- _Instructions to follow_
A faithful transcription of all the data is required.
------------------------
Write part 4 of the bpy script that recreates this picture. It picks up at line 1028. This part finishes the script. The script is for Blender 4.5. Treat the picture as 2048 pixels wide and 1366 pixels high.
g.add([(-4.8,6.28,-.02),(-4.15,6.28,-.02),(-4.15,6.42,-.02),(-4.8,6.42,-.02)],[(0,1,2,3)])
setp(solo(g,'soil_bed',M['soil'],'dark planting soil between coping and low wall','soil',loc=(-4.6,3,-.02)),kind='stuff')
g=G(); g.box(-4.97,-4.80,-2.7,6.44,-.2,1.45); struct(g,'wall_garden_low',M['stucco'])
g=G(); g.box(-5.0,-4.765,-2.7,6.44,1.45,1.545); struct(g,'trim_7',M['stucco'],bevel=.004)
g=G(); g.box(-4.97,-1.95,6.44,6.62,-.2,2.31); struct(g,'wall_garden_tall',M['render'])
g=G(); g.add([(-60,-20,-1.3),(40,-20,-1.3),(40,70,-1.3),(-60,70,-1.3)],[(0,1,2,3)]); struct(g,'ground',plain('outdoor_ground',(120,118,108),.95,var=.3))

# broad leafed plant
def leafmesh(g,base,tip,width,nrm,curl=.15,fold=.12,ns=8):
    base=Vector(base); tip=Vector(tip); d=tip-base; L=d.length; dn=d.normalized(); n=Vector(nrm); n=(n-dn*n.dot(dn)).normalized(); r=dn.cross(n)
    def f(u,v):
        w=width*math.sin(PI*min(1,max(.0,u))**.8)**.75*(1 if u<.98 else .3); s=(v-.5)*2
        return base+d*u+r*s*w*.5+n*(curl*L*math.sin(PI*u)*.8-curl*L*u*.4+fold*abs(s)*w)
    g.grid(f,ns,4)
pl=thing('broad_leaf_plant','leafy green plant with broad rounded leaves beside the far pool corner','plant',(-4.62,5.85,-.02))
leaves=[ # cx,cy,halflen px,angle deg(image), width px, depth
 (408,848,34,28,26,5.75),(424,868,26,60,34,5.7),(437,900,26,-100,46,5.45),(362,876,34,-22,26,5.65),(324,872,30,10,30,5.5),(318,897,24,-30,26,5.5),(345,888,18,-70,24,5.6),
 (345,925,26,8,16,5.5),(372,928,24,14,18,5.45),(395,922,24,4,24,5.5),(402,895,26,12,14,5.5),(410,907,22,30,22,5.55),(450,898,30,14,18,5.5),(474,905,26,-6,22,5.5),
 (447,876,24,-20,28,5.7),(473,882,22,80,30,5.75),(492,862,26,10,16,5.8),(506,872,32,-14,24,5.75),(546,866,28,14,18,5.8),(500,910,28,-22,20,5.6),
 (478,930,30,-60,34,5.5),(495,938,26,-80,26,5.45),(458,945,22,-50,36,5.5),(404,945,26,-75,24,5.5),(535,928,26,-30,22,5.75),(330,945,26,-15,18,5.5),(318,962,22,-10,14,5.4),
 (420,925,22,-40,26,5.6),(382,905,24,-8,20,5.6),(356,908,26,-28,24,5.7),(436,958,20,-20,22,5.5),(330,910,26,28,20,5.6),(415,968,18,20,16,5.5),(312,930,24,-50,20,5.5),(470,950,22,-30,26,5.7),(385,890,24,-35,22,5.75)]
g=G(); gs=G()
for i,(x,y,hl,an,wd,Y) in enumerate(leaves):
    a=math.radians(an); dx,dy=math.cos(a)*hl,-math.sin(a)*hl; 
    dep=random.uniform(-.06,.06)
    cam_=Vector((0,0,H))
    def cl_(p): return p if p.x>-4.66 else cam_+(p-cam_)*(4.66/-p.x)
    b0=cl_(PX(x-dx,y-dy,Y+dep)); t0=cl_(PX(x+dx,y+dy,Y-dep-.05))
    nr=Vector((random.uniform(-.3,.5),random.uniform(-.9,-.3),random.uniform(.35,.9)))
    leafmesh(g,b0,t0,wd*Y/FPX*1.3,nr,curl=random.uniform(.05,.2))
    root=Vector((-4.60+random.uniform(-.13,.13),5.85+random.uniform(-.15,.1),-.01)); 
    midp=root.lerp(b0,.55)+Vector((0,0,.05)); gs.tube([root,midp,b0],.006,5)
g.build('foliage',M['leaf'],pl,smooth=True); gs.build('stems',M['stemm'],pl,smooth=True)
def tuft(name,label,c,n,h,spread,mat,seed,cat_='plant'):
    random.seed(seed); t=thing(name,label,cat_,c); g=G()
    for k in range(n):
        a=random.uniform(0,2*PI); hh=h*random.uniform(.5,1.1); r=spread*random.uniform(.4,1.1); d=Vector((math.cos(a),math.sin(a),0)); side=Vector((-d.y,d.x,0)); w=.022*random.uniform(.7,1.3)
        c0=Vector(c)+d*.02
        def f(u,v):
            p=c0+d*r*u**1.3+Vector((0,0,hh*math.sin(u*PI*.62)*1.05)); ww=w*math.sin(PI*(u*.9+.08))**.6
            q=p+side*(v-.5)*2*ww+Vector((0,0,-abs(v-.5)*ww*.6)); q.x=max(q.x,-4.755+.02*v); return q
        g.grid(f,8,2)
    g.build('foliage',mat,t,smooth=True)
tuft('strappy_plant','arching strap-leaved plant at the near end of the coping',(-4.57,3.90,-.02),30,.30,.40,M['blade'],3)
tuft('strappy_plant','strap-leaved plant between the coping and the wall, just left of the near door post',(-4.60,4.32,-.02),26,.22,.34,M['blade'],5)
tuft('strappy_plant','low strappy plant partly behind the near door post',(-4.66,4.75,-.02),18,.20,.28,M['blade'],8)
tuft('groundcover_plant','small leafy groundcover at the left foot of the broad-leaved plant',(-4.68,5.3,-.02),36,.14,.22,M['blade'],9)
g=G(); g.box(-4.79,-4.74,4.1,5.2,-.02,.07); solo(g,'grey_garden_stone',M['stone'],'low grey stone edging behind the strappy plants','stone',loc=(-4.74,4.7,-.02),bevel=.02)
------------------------
- _Response for this exercise_
Write part 4 of the bpy script that recreates this picture. It picks up at line 1028. This part finishes the script. The script is for Blender 4.5. Treat the picture as 2048 pixels wide and 1366 pixels high.
g.add([(-4.8,6.28,-.02),(-4.15,6.28,-.02),(-4.15,6.42,-.02),(-4.8,6.42,-.02)],[(0,1,2,3)])
setp(solo(g,'soil_bed',M['soil'],'dark planting soil between coping and low wall','soil',loc=(-4.6,3,-.02)),kind='stuff')
g=G(); g.box(-4.97,-4.80,-2.7,6.44,-.2,1.45); struct(g,'wall_garden_low',M['stucco'])
g=G(); g.box(-5.0,-4.765,-2.7,6.44,1.45,1.545); struct(g,'trim_7',M['stucco'],bevel=.004)
g=G(); g.box(-4.97,-1.95,6.44,6.62,-.2,2.31); struct(g,'wall_garden_tall',M['render'])
g=G(); g.add([(-60,-20,-1.3),(40,-20,-1.3),(40,70,-1.3),(-60,70,-1.3)],[(0,1,2,3)]); struct(g,'ground',plain('outdoor_ground',(120,118,108),.95,var=.3))

# broad leafed plant
def leafmesh(g,base,tip,width,nrm,curl=.15,fold=.12,ns=8):
    base=Vector(base); tip=Vector(tip); d=tip-base; L=d.length; dn=d.normalized(); n=Vector(nrm); n=(n-dn*n.dot(dn)).normalized(); r=dn.cross(n)
    def f(u,v):
        w=width*math.sin(PI*min(1,max(.0,u))**.8)**.75*(1 if u<.98 else .3); s=(v-.5)*2
        return base+d*u+r*s*w*.5+n*(curl*L*math.sin(PI*u)*.8-curl*L*u*.4+fold*abs(s)*w)
    g.grid(f,ns,4)
pl=thing('broad_leaf_plant','leafy green plant with broad rounded leaves beside the far pool corner','plant',(-4.62,5.85,-.02))
leaves=[ # cx,cy,halflen px,angle deg(image), width px, depth
 (408,848,34,28,26,5.75),(424,868,26,60,34,5.7),(437,900,26,-100,46,5.45),(362,876,34,-22,26,5.65),(324,872,30,10,30,5.5),(318,897,24,-30,26,5.5),(345,888,18,-70,24,5.6),
 (345,925,26,8,16,5.5),(372,928,24,14,18,5.45),(395,922,24,4,24,5.5),(402,895,26,12,14,5.5),(410,907,22,30,22,5.55),(450,898,30,14,18,5.5),(474,905,26,-6,22,5.5),
 (447,876,24,-20,28,5.7),(473,882,22,80,30,5.75),(492,862,26,10,16,5.8),(506,872,32,-14,24,5.75),(546,866,28,14,18,5.8),(500,910,28,-22,20,5.6),
 (478,930,30,-60,34,5.5),(495,938,26,-80,26,5.45),(458,945,22,-50,36,5.5),(404,945,26,-75,24,5.5),(535,928,26,-30,22,5.75),(330,945,26,-15,18,5.5),(318,962,22,-10,14,5.4),
 (420,925,22,-40,26,5.6),(382,905,24,-8,20,5.6),(356,908,26,-28,24,5.7),(436,958,20,-20,22,5.5),(330,910,26,28,20,5.6),(415,968,18,20,16,5.5),(312,930,24,-50,20,5.5),(470,950,22,-30,26,5.7),(385,890,24,-35,22,5.75)]
g=G(); gs=G()
for i,(x,y,hl,an,wd,Y) in enumerate(leaves):
    a=math.radians(an); dx,dy=math.cos(a)*hl,-math.sin(a)*hl; 
    dep=random.uniform(-.06,.06)
    cam_=Vector((0,0,H))
    def cl_(p): return p if p.x>-4.66 else cam_+(p-cam_)*(4.66/-p.x)
    b0=cl_(PX(x-dx,y-dy,Y+dep)); t0=cl_(PX(x+dx,y+dy,Y-dep-.05))
    nr=Vector((random.uniform(-.3,.5),random.uniform(-.9,-.3),random.uniform(.35,.9)))
    leafmesh(g,b0,t0,wd*Y/FPX*1.3,nr,curl=random.uniform(.05,.2))
    root=Vector((-4.60+random.uniform(-.13,.13),5.85+random.uniform(-.15,.1),-.01)); 
    midp=root.lerp(b0,.55)+Vector((0,0,.05)); gs.tube([root,midp,b0],.006,5)
g.build('foliage',M['leaf'],pl,smooth=True); gs.build('stems',M['stemm'],pl,smooth=True)
def tuft(name,label,c,n,h,spread,mat,seed,cat_='plant'):
    random.seed(seed); t=thing(name,label,cat_,c); g=G()
    for k in range(n):
        a=random.uniform(0,2*PI); hh=h*random.uniform(.5,1.1); r=spread*random.uniform(.4,1.1); d=Vector((math.cos(a),math.sin(a),0)); side=Vector((-d.y,d.x,0)); w=.022*random.uniform(.7,1.3)
        c0=Vector(c)+d*.02
        def f(u,v):
            p=c0+d*r*u**1.3+Vector((0,0,hh*math.sin(u*PI*.62)*1.05)); ww=w*math.sin(PI*(u*.9+.08))**.6
            q=p+side*(v-.5)*2*ww+Vector((0,0,-abs(v-.5)*ww*.6)); q.x=max(q.x,-4.755+.02*v); return q
        g.grid(f,8,2)
    g.build('foliage',mat,t,smooth=True)
tuft('strappy_plant','arching strap-leaved plant at the near end of the coping',(-4.57,3.90,-.02),30,.30,.40,M['blade'],3)
tuft('strappy_plant','strap-leaved plant between the coping and the wall, just left of the near door post',(-4.60,4.32,-.02),26,.22,.34,M['blade'],5)
tuft('strappy_plant','low strappy plant partly behind the near door post',(-4.66,4.75,-.02),18,.20,.28,M['blade'],8)
tuft('groundcover_plant','small leafy groundcover at the left foot of the broad-leaved plant',(-4.68,5.3,-.02),36,.14,.22,M['blade'],9)
g=G(); g.box(-4.79,-4.74,4.1,5.2,-.02,.07); solo(g,'grey_garden_stone',M['stone'],'low grey stone edging behind the strappy plants','stone',loc=(-4.74,4.7,-.02),bevel=.02)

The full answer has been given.